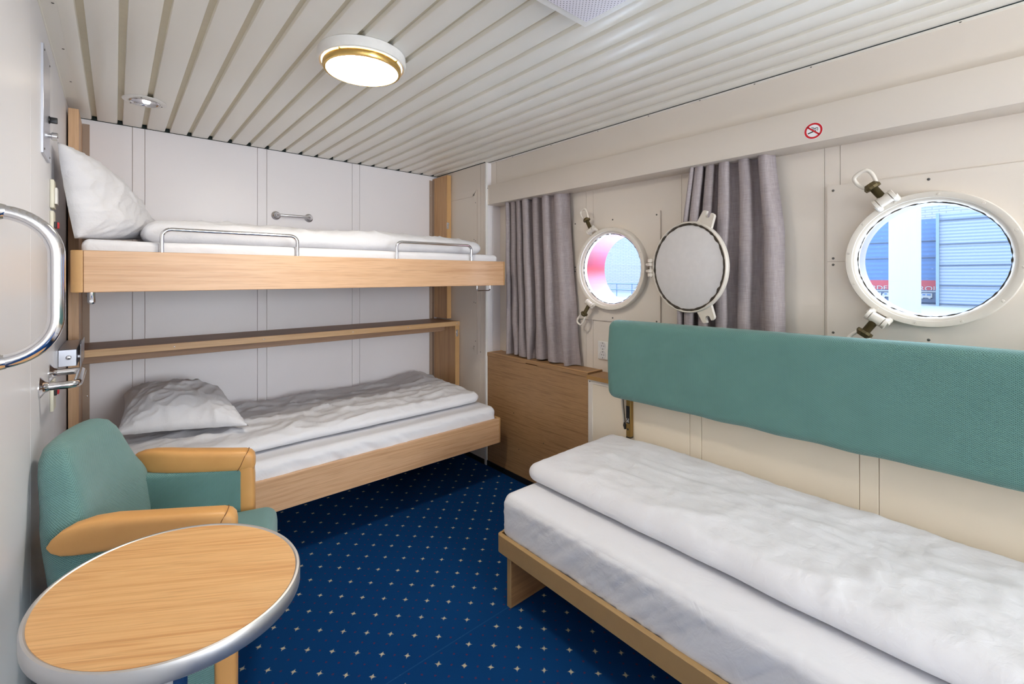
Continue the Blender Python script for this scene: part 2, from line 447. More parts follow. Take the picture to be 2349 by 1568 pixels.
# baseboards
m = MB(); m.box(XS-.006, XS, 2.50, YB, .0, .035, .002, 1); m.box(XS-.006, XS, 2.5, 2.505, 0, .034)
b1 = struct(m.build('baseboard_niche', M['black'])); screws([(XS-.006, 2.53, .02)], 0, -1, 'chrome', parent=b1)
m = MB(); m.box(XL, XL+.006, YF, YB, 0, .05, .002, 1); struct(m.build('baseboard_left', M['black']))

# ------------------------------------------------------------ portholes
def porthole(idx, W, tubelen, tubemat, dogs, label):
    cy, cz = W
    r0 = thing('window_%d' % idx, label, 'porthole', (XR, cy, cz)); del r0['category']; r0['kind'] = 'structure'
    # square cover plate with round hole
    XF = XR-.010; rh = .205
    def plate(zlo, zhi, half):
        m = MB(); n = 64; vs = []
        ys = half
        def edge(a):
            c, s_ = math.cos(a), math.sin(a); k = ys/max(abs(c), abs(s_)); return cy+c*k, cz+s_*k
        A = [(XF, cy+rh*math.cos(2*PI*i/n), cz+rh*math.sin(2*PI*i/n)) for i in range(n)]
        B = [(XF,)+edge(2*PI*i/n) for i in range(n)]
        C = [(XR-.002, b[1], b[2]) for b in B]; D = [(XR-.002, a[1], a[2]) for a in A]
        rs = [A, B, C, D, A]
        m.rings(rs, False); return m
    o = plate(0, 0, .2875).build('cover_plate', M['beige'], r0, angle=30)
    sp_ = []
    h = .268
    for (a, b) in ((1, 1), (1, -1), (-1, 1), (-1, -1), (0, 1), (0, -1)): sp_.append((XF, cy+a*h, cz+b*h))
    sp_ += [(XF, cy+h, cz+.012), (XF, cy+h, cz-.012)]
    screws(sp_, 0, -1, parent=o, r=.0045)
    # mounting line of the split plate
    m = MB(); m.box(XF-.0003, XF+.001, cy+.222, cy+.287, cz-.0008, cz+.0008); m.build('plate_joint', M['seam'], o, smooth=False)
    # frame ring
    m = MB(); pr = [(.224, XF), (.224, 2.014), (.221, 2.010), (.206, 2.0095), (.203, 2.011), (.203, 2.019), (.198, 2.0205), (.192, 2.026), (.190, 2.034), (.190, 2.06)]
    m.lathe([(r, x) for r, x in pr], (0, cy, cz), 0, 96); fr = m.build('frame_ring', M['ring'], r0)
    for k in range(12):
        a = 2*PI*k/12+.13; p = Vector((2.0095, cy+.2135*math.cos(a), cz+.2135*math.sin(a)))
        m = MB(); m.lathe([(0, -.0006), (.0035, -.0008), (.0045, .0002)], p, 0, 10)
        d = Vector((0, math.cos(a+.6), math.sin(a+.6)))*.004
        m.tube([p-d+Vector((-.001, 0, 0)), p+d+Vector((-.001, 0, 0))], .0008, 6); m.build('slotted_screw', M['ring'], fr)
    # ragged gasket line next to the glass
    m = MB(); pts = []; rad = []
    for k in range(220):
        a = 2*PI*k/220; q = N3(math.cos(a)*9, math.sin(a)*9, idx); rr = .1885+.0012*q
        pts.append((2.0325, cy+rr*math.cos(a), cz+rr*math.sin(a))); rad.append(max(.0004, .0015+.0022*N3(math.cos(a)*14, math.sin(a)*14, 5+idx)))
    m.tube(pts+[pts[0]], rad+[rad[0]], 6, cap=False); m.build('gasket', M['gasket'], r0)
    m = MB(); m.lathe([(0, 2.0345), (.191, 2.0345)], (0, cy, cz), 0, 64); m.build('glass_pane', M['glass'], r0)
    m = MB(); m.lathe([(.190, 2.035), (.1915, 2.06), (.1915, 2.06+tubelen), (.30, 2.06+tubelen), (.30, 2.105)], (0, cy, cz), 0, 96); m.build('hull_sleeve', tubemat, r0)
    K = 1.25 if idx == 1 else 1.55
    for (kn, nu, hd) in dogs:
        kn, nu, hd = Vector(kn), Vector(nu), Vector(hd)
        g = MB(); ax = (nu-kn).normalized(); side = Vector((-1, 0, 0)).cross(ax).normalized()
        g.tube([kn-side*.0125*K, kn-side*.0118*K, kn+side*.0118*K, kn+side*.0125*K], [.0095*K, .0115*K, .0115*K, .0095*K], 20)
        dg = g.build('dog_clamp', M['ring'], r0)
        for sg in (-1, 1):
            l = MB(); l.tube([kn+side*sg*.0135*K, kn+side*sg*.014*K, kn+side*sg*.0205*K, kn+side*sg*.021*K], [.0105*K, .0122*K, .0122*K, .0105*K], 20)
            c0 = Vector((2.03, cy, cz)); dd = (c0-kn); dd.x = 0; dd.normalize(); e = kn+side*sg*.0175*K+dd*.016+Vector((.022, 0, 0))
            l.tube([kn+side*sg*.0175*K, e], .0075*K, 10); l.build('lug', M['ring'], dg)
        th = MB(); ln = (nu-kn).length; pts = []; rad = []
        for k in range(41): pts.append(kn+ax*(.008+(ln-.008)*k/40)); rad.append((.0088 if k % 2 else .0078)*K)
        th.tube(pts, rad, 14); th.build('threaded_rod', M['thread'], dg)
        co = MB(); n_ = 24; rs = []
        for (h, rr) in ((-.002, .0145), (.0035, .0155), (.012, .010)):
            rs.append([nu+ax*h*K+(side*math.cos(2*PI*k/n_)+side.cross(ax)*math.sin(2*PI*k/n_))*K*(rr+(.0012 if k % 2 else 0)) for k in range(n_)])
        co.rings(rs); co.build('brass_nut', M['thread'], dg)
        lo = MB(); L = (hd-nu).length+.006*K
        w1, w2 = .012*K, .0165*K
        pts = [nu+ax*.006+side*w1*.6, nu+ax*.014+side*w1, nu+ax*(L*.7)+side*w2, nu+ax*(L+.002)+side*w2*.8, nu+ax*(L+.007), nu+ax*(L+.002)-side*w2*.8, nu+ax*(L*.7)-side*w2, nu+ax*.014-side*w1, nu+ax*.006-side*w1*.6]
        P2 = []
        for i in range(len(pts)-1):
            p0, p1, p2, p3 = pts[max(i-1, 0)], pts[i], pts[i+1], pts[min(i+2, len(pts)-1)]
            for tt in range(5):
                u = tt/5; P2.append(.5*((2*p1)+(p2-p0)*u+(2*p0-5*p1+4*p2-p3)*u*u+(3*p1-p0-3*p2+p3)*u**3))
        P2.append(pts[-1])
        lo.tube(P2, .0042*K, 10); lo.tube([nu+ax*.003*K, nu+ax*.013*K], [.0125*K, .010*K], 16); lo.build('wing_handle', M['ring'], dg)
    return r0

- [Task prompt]
Restate exactly, please, only the lines between the start of the data and the line containing "m = MB(); m.box(XL, XL+.006, YF, YB, 0, .05, .002, 1);", both ends included, skipping the pictures.

- [Answer to this problem]
Continue the Blender Python script for this scene: part 2, from line 447. More parts follow. Take the picture to be 2349 by 1568 pixels.
# baseboards
m = MB(); m.box(XS-.006, XS, 2.50, YB, .0, .035, .002, 1); m.box(XS-.006, XS, 2.5, 2.505, 0, .034)
b1 = struct(m.build('baseboard_niche', M['black'])); screws([(XS-.006, 2.53, .02)], 0, -1, 'chrome', parent=b1)
m = MB(); m.box(XL, XL+.006, YF, YB, 0, .05, .002, 1); struct(m.build('baseboard_left', M['black']))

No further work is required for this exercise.